AUSTIN (AP) – Texas Republican lawmakers unveiled their proposed map for new congressional districts on Tuesday, and Gov. Rick Perry placed it on the special legislative session agenda.

The map appears intended to guarantee that Republicans continue to hold almost all of the Texas seats in Congress. Democrats immediately condemned the map.

Lawmakers are required to redraw political districts every 10 years after a new census comes out. Texas will add four new congressional seats in the 2012 election because of population growth, mostly among Hispanics and African-Americans.

The redistricting committees in the House and Senate failed to introduce a congressional map during the regular session that ended Monday.

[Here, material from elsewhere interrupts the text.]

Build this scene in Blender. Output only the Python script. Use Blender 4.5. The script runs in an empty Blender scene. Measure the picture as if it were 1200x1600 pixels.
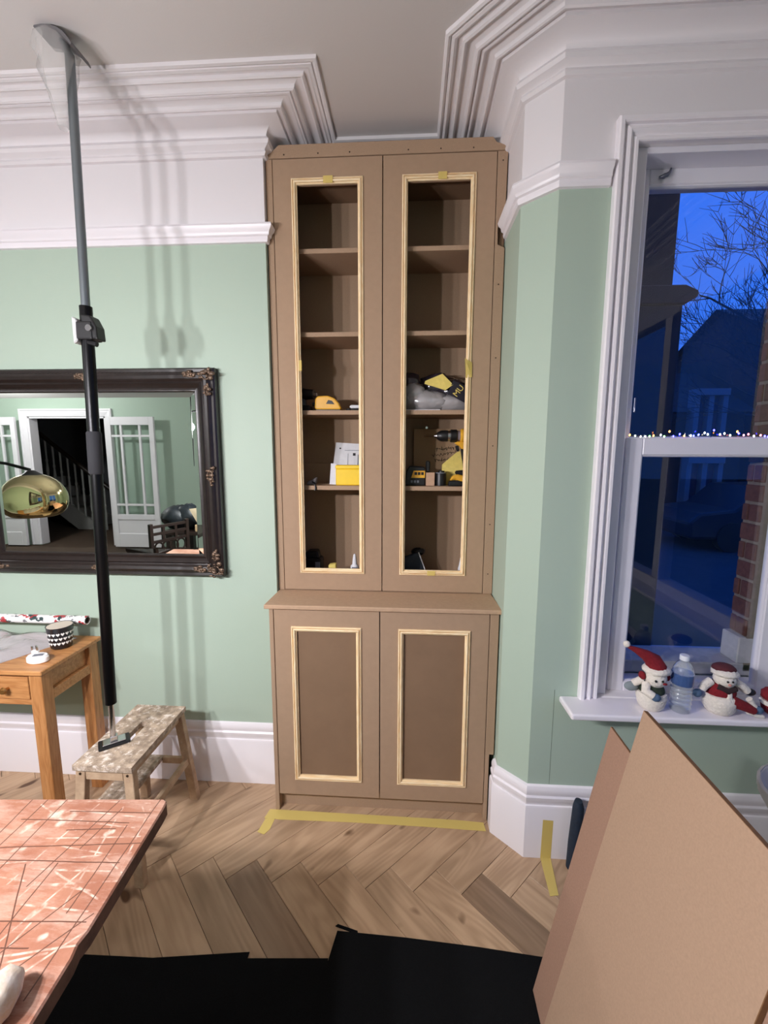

The map drafted by Rep. Burt Solomons, the Republican chair of the House Redistricting Committee, and Republican Sen. Kel Seliger, the chairman of the Senate Redistricting Committee, adds additional districts to the Austin, San Antonio and Dallas-Fort Worth areas by drawing districts that begin thin and finger-like in urban areas and then expand out to encompass large rural areas, where Republicans dominate.

Seliger said his map would meet the requirements of the Voting Rights Act, which requires states with a history of suppressing minority voter turnout to receive federal approval for new districts to guarantee fairness.

“This map is a product of a lot of work and cooperation,” Seliger said. “I believe this map is fair and legal, and will serve the people of Texas well for the next ten years.”

Rep. Marc Veasey, a Democrat on the Redistricting Committee, said the Republican plan “is a slap in the face of minority voters responsible for 90 percent of Texas growth in the last decade.”

“This map is the very definition of an unfair and illegal congressional plan,” Veasey said. “A plan that splits and packs the 2.1 million African-Americans and Latinos in Dallas and Tarrant counties to provide us only one effective voice in Congress is not just illegal, it’s wrong.”

The proposal adds a new district that stretches from Austin to San Antonio and another one that stretches from Houston into East Texas, among others. It did not add a district to the fast-growing Rio Grande Valley, where many experts expected to see a new district.

“The Solomons-Seliger map does not increase the number of Latino opportunity congressional districts despite the fact that 65 percent of the state’s growth over the past decade was comprised of Latinos,” said Nina Perales, vice president for litigation at the Mexican American Legal Defense Fund. “Instead, the map gerrymanders more than 9 million Latinos in Texas to make sure that we have no more electoral opportunity than we did in 1991.”

Any congressional map is subject to federal approval under the Voting Rights Act and activists will almost certainly file a federal lawsuit against the map.

“The question is not whether or not there is going to be a lawsuit, the question is whether or not your map can withstand a legal challenge,” Seliger said.